**Short exercise**
Word for word, restate the lines from the start of the data below through the line containing "nrs = np.random.RandomState(5)".

*** Source excerpt ***

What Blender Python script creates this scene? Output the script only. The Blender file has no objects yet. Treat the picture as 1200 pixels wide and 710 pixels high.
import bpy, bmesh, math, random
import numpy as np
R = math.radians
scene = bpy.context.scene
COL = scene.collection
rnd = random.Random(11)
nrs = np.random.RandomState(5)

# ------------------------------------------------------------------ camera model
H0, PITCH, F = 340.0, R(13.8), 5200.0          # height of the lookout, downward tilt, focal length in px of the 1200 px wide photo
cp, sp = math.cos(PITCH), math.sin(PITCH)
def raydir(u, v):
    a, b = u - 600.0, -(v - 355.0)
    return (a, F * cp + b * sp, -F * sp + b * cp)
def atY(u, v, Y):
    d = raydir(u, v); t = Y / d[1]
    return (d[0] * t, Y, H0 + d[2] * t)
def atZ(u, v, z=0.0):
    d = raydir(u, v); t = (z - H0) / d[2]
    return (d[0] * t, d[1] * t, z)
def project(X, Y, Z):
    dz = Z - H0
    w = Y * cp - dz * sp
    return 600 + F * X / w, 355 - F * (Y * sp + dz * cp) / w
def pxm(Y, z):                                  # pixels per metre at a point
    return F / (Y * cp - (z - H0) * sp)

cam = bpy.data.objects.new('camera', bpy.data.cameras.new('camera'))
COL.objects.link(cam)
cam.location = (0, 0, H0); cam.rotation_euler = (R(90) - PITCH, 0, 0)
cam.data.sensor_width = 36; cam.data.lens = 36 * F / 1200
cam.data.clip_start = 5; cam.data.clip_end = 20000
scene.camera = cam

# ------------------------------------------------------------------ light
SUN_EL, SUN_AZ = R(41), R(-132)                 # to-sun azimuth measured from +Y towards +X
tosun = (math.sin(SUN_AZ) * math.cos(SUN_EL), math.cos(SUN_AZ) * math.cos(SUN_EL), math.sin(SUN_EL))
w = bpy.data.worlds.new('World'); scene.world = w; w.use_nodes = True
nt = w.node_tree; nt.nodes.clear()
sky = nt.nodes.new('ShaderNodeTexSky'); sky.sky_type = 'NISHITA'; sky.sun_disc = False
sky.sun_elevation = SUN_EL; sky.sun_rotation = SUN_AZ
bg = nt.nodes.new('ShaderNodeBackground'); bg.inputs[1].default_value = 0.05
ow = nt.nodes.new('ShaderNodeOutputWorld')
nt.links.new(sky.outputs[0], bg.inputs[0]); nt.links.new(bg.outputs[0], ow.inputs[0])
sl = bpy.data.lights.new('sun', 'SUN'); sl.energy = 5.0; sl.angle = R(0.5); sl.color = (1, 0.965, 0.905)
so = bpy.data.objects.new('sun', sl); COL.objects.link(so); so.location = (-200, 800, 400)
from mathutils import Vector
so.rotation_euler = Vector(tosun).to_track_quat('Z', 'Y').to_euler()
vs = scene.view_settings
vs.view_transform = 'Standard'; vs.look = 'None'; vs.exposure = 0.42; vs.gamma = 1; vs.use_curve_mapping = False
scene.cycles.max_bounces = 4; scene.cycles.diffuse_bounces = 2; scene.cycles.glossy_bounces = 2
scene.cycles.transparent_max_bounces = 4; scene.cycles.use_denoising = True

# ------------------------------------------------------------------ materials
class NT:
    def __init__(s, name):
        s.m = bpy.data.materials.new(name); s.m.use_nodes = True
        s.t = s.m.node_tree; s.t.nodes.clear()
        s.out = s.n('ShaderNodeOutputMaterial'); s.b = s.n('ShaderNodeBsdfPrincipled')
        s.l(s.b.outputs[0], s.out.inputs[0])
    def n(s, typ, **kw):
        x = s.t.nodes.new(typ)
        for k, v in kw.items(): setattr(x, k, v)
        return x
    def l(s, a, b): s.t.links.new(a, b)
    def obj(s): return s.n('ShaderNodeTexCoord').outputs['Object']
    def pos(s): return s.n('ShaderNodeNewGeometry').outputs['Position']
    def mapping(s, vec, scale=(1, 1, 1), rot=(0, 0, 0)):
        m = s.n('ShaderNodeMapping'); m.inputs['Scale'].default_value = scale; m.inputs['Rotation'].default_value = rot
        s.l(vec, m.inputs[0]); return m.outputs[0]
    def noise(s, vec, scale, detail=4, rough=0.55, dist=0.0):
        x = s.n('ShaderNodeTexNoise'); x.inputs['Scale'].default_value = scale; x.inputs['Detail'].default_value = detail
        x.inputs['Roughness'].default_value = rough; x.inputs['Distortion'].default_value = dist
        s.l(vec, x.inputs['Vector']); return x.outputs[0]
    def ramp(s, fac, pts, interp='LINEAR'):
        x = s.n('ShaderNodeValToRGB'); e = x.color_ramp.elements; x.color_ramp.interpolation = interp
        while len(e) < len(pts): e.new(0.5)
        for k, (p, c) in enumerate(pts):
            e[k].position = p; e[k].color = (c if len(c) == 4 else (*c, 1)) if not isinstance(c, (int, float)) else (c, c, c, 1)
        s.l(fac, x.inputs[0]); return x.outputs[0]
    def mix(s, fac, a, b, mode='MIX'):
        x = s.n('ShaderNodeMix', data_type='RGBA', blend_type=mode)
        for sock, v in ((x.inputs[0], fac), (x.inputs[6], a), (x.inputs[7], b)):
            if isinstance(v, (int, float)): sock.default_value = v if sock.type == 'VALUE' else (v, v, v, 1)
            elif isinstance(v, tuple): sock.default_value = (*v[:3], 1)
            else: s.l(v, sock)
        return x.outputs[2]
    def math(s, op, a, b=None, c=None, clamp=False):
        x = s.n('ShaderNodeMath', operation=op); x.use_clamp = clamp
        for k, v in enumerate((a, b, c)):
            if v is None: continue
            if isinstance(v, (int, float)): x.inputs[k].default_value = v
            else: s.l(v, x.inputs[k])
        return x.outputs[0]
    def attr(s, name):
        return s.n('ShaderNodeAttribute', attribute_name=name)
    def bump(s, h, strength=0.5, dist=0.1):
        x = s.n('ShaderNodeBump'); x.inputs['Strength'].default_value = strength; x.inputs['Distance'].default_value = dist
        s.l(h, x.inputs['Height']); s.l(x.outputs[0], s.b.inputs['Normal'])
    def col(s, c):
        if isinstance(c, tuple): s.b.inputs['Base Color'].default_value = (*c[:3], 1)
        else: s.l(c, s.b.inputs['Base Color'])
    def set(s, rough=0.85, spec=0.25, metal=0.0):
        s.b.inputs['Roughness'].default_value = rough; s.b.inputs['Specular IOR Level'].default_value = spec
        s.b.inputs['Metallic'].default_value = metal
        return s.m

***

**Solution for this exercise**
What Blender Python script creates this scene? Output the script only. The Blender file has no objects yet. Treat the picture as 1200 pixels wide and 710 pixels high.
import bpy, bmesh, math, random
import numpy as np
R = math.radians
scene = bpy.context.scene
COL = scene.collection
rnd = random.Random(11)
nrs = np.random.RandomState(5)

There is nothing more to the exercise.